The Hexenwitchs hexplex.
  • Oregon Painting Society
  • The Hexenwitch's hexplex.

Yesterday I posted a write-up of the Templeton Building's Portland2010 exhibits. In that write-up I focus a good bit on Oregon Painting Society's Hexenhouse, and "the crash" to Jenene Nagy's Tidal. Just now I got an e-mail from Jason Traeger of Oregon Painting Society, not only informing me of an artist talk OPS is giving tonight (7 pm at the Templeton Building, along with Jenene Nagy and Damien Gilley) but also passing along an artist statement for Hexenhouse, which I had asked for a few days ago. The artist statement was just too good not to post, and it clears up a lot of what seemed random before (a strange foggy room with blinky lights and ambient sounds?). Go, artist statement, clarify the details!

HexenHouse Statement:

Mildred is a witch. Just a regular witch trying to live a regular witch life. Problem is, the inside of her house has a tendency to turn into a black hole.
HEXENHOUSE!

With Hexenhouse we present our most expansive and immersive environment yet. Hexenhouse is a house. It's also a game room, a garden, a jungle, an ocean under the stars and a metaphysical Hawaiian chill zone.

After checking into your hotel at Waikiki beach, you decide to sit down and enjoy a nice, light beer. As you rest in the warm sun, the squirrely tones of slack-key guitar seem to be slowly slipping away from you, and you begin to notice a distinctively fractal-like pattern amongst the palm leaves.
HEXENHOUSE!

The vast space of the Templeton building gives us a chance to explore the collage-like collision of style which is integral to our group practice on a larger scale than ever before.
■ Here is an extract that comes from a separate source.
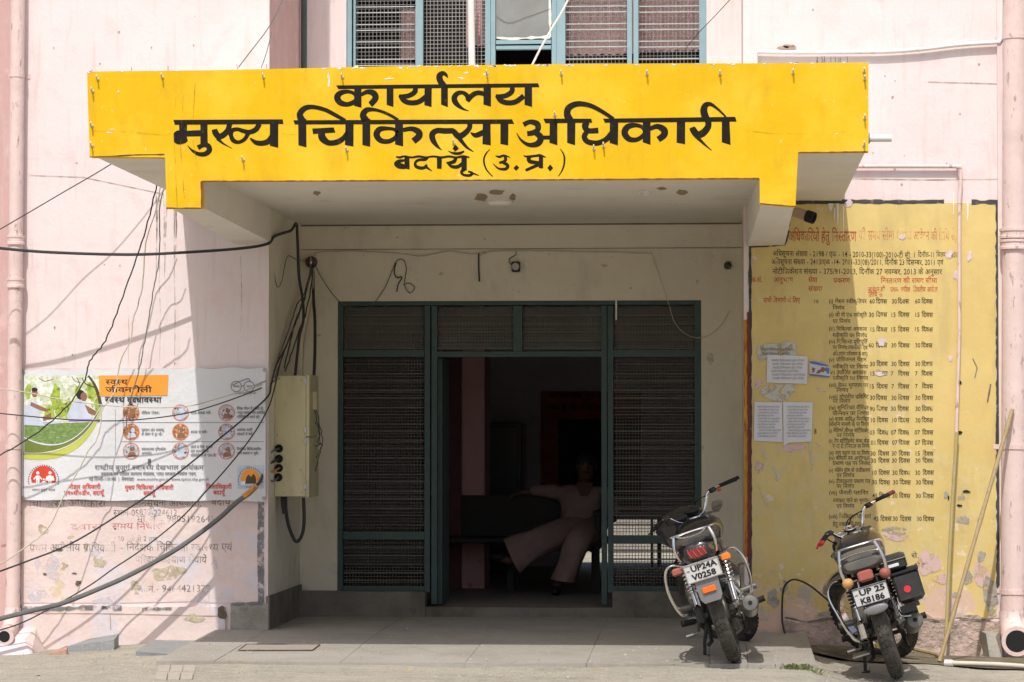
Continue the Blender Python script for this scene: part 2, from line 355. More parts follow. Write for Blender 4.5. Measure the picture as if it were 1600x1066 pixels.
def text(mb, s, u, v, h, width=None, Y=-.0055, bold=0.0, slope=0.0, anchor='l', mapper=None, wob=0.0):
    """one line: (u, v) photo pixel of the left end of the foot line, h = letter height in pixels"""
    ps, wd = line_pieces(s, bold)
    cap = .62 if any(ord(c) > 2300 for c in s) else .70
    sy = h / cap; sx = (width / wd) if width else sy
    if anchor == 'c': u = u - wd * sx / 2
    for k, (vs, fs) in enumerate(ps):
        q = []; wy = random.uniform(-wob, wob)
        for x, y in vs:
            uu = u + x * sx; vv = v - y * sy + (uu - u) * slope + wy
            q.append(mapper(uu, vv, k) if mapper else P(uu, vv, Y - .0003 * (k % 4)))
        mb.add(q, fs)
    return mb
def stroke(mb, pts, Y, tr=(0, 0, 1), smooth=True, k=6, zi=[0]):
    ox, oy, s = tr; zi[0] = (zi[0] + 1) % 9; yy = Y - .00015 * zi[0]
    q = cr(pts, k) if smooth else list(pts); L = []; Rr = []
    for i, (x, y, w_) in enumerate(q):
        a, b = q[max(i - 1, 0)], q[min(i + 1, len(q) - 1)]
        dx, dy = b[0] - a[0], b[1] - a[1]; l = math.hypot(dx, dy) or 1; nx, ny = -dy / l * w_ / 2, dx / l * w_ / 2
        L.append(P(ox + (x + nx) * s, oy + (y + ny) * s, yy)); Rr.append(P(ox + (x - nx) * s, oy + (y - ny) * s, yy))
    n = len(q); mb.add(L + Rr, [(i, i + 1, n + i + 1, n + i) for i in range(n - 1)]); return mb
def ppoly(mb, pts, Y, tr=(0, 0, 1), zi=[0]):
    ox, oy, s = tr; zi[0] = (zi[0] + 1) % 9
    return mb.add([P(ox + x * s, oy + y * s, Y - .00015 * zi[0]) for x, y in pts], [tuple(range(len(pts)))])
def blob(mb, u, v, ru, rv, Y, n=18, rough=.35, seed=None):
    rd = random.Random(seed if seed is not None else random.random()); ph = [rd.uniform(0, 6.28) for _ in range(4)]
    pts = []
    for i in range(n):
        t = 2 * pi * i / n; r = 1 + rough * (.5 * sin(2 * t + ph[0]) + .35 * sin(3 * t + ph[1]) + .3 * sin(5 * t + ph[2])) + rd.uniform(-rough, rough) * .3
        pts.append(P(u + ru * r * cos(t), v + rv * r * sin(t), Y))
    c = P(u, v, Y); mb.add(pts + [c], [(i, (i + 1) % n, n) for i in range(n)]); return mb
def prect(mb, u0, v0, u1, v1, Y0, Y1):                 # box whose front face (y=Y0) covers the pixel rectangle
    a, b = P(u0, v1, Y0), P(u1, v0, Y0); return mb.box((a.x, Y0, a.z), (b.x, Y1, b.z))

# ================================================================== GROUND
def gz(x, y):
    e = min(max(0, min(1, (x + 4.35) / 1.1)), max(0, min(1, (.66 - x) / .18))); near = max(0, min(1, (-y - .2) / 1.2))
    return -.088 + .068 * e + .004 * near
g = MB(); xs = [-60, -20, -8] + [-6 + .12 * i for i in range(80)] + [4, 8, 20, 60]; ys = [-70, -30, -12] + [-6 + .12 * i for i in range(52)] + [.6, 1.2, 30]
vs = []
for y in ys:
    for x in xs:
        z = gz(x, y) + (.004 * sin(x * 3.1 + y * 2) + .004 * sin(x * 7.7 - y * 5.3) if abs(x) < 7 and -7 < y < 0 else 0)
        if y > .3: z = -.12
        vs.append((x, y, z))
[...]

We've united the pastoral, earthy atmosphere of our early work, the dark retro-futurist aesthetic of our recent shows, with our passion for domestic design.

The bone-chilling clowns square off against the dead-in-the-eyes inbreds in a mannered competition of grace and form.
HEXENHOUSE!

With Hexenhouse we continue to work with interactive electronic musical technology, but this time the interface is the room itself. The question is: are you playing Hexenhouse, or is Hexenhouse playing you?
HEXENHOUSE!

For directions to the Templeton Building, see my write-up from yesterday, paragraph two.